Kuemper, who learned of the trade when his wife, Sydney, knocked on the bathroom door with the news while he was showering, said the fact the Kings had the confidence to bring him back after two poor seasons meant a lot. So did the phone call from goalie coach Mike Buckley, who reached out to Kuemper immediately after the trade to offer some suggestions.
“There wasn’t any pushback,” Buckley said. “That was really a relief, that the changes that I thought would help him, he was totally in agreement.
“Credit to him for being open-minded.”
Neither Kuemper nor Buckley would go into detail about those changes, but both said the goalie has been encouraged to use his instincts and play more freely.

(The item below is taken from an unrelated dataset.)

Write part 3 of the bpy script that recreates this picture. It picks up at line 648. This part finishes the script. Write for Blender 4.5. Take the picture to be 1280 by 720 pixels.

“A big part of it too is just getting back to having fun,” Buckley said. “Taking that pressure off and enjoying what you do. Being present in the moment.”
Being present again in Southern California, a place Kuemper said he never wanted to leave, also has helped.
“You know there’s been a lot of good goalies stuck in a backup role. It’s hard to get that opportunity, to get the chance to be a No, 1 guy,” said Kuemper, who this month welcomed his and Sydney’s second child, a boy named Barrett.
“A lot of time it takes a trade or something. I’m very fortunate that I was able to get that chance.”
He and the Kings are making the most of it.